I haven't had a best friend for about a decade now. The girl next door was my best friend when I was little. I haven't done as good a job keeping up with her as I should have.....
 
And if you do, what makes them your best friend and not just an ordinary friend?

What's your criteria for defining a best friend?
Apart from immediate family I have only one friend.

She's definitely worthy of the "best friend"-title though: She even accepted me being a total arse while she (and my sister, who's my only other friend) had to call the cops in order to get into my home and start cleaning up my act.

Those two -only because they were my friends- actually called the police (whom in turn had to call the local psychiatric evaluator (actually just the MD on call) in order to come into my home and clean up the place (and my "act" if you will).

Those two, my sister and Taia, are matter-of-factly the best of friends one could ever ask for! I owe it to them that I today have some kind of sanity of mind left!
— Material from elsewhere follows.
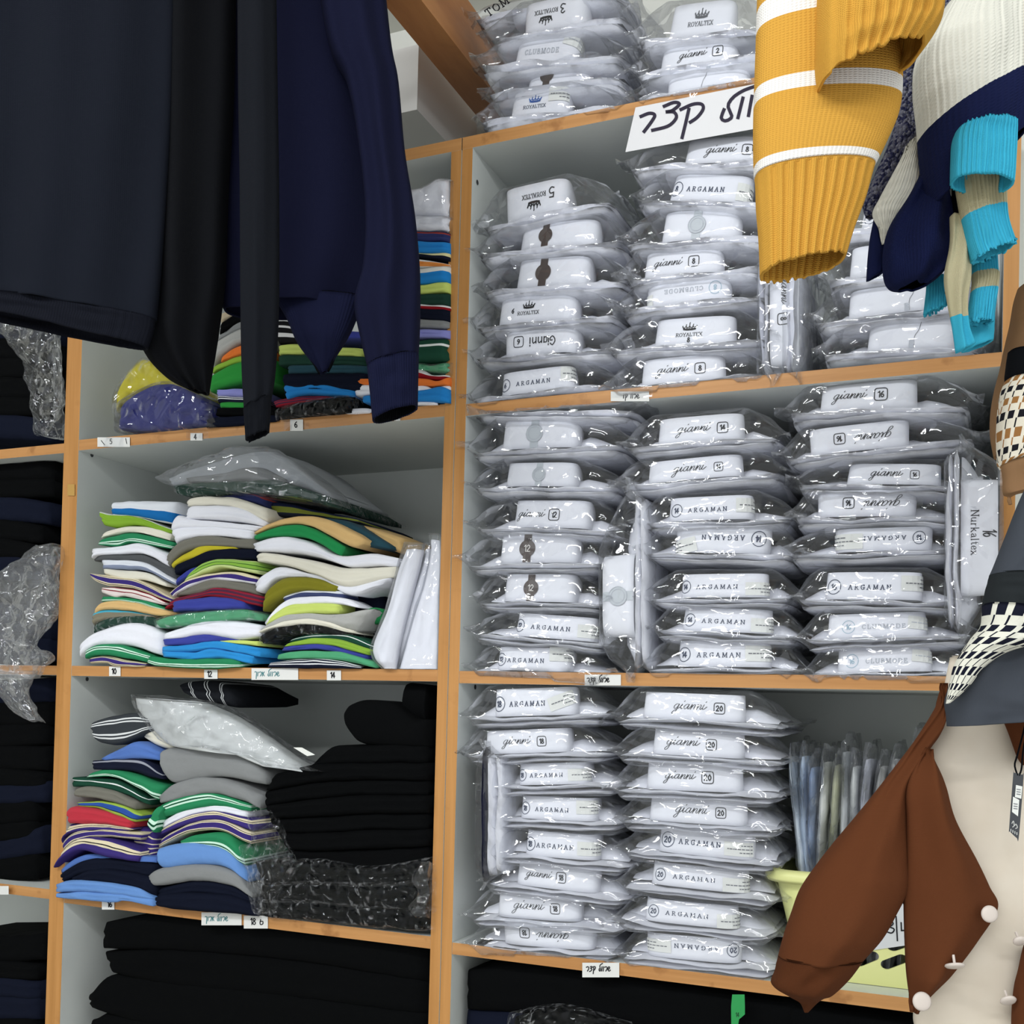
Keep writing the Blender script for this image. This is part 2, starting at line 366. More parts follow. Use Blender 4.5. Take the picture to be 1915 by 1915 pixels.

I used to have this guy though, that called himself a best friend, yet never acted like one: He'd say I was his best (while I knew for a fact that I was his 'only') friend -and then ask for retribution) but then he would forge my signature and give me grief from 'third parties' :rolleyes:

Friends are the kinds of people that not only accept but respect you even at your lowest! A "Best Friend" is the one person you just don't marry! (for whatever reason) and therefore call your 'spouse'…
 
my best friend would have to be my girlfriends sister, there's things i can ask/tell her that i wouldn't dare tell anyone else not even family, she's always there when i drop a bollock and she'll tell me straight if i'm being a ass wether i want to hear it or not and vice versa. my girlfiend knows about it and is cool about it
 
The last time I had a "best friend" was when I was in my 20s. He lived down in Hartford and I spent a lot of time down there, or we would travel down to New York or elsewhere around New England on various adventures. Then he moved to the Midwest in 1986 and we kind of drifted apart over the next several years.